О Викторине Арефьеве я могу сказать немного. Он редко бывал в Красновидове, являлся обычно к ночи или ночью, приходя пешком с пристани ‘Лобышки’. М.А.Ромась, весьма строгий конспиратор, побеседовав с ним, отправлял его ко мне, на чердак, там Арефьев спал и сидел, не выходя на улицу села, целый день, а ночью исчезал, спускаясь к Богородску в лодке с рыбаком Изотом или уходя на ‘Лобышки’. Ромась сообщил мне, что Арефьев выслан из Саратова или должен был уехать оттуда, избегая ареста, — не помню точно. Вероятнее — последнее, потому что Арефьев обычно являлся в Красновидово или из Казани или из Саратова, и я думаю, что он служил связью между народовольцами этих городов.
Помню, что при первой встрече он мне определённо не понравился, — говорил со мной докторально, заносчиво и щеголял своей начитанностью. В следующий раз я примирился с этим, поняв, что за щегольство мною принято естественное желание человека, много знающего, поделиться радостью знания.
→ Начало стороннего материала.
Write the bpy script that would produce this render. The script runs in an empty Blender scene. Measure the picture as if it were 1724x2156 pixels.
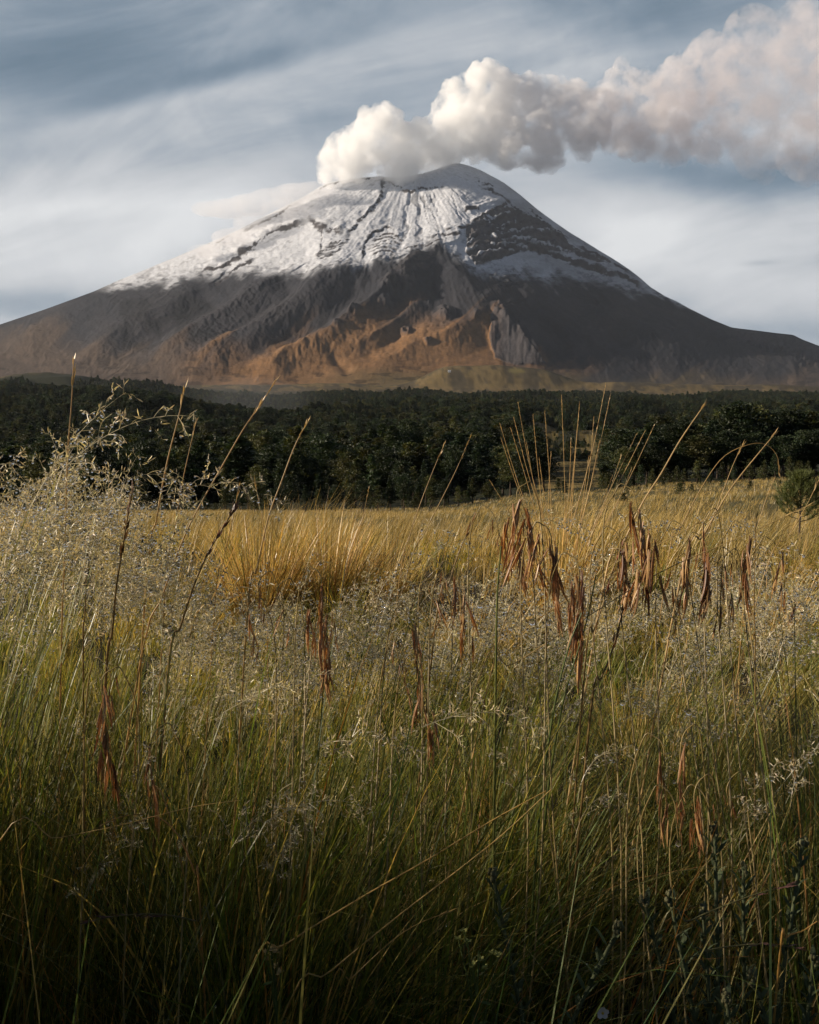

Особенно возбудил мою симпатию его интерес к фольклору, он отлично знал поволжские говора, у него были интересные записи песен пензенских татар, запевок ‘Дубинушки’ и целое исследование о саратовской ‘Матане’, предшественнице современной ‘частушки’. Мне кажется, что эта работа его печаталась в ‘Саратовском дневнике’, редакции Сараханова, в 1891 или 1892 году. Лет десять спустя в кружке Мережковских искали рифму к слову ‘дьявол’, нашёл, кажется, Сологуб: ‘плавал’. И мне вспомнилась запись Арефьева:
Милый мой по Волге плавал,
Утонул, паршивый дьявол!
К запискам своим он относился небрежно. Однажды забыл их в лодке Изота, в другой раз его тетрадь оказалась под моей койкой. Был он человек живой, размашисто открытый, богатый словом, с широким полем зрения и уменьем тонко, точно наблюдать.
Как-то будучи в Казани, я встретил его у геолога Северцева или Сибирцева, и мы решили идти в Красновидово пешком. Вышли на утренней заре. В памяти моей очень светло и выпукло лежат сорок пять вёрст этого пути в непрерывной беседе с человеком, которому и природа и люди говорили больше, чем в ту пору я умел видеть и слышать. Он обладал небольшим голосом, отличным слухом и безошибочно передавал мелодии народных песен. Лицо у него было чёткое, из тех, какие — увидав один раз — долго не забываешь и хочешь видеть ещё. Лицо его хорошо освещали очень яркие и умные глаза, особенно ярко блестели они, когда Арефьев смеялся. Смеяться — любил, это — верный признак хорошего человека.
Года через два — если не ошибаюсь — я встретился с ним в Нижнем у И.И.Сведенцова, мрачного народовольца, автора очень скучных рассказов. Это была последняя встреча. Он, кажется, имел какое-то отношение к ‘народоправцам’. Это я заключаю по тому, что он очень подробно рассказал мне о провале типографии Ромася в Смоленске. И в этот раз он вызвал у меня впечатление человека крепкого, решительно идущего к своей цели, влюблённого в песни, навсегда преданного народу своему и готового на всякий бой, на любую работу ради лучшего будущего.
ПРИМЕЧАНИЯ
Впервые напечатано в журнале ‘Сибирская живая старина’, издание Восточно-Сибирского отдела государственного русского географического общества, вып. VIII-IX, Иркутск, 1929.
Арефьев Викторин Севастьянович был в ссылке в Сибири, ему принадлежит ряд работ по этнографии Сибири, имеющих научное значение и содержащих много записанных В.Арефьевым песенных текстов. Ленинская ‘Искра’ (номер 9, 1901, октябрь) в связи со смертью В. С. Арефьева опубликовала некролог.
В авторизованные сборники статья не включалась.
Печатается по тексту журнала ‘Сибирская живая старина’.
…целое исследование о саратовской ‘Матане’…— напечатано в ‘Саратовском дневнике’, 1893, номер 285, 30 декабря, номер 286, 31 декабря, под названием ‘Новые народные песни. Деревенские думы и дела’. Подпись: Н.А-ф-в.
…забыл их в лодке Изота…— Изот — крестьянин села Красновидова, см. о нём в повести М.Горького ‘Мои университеты’.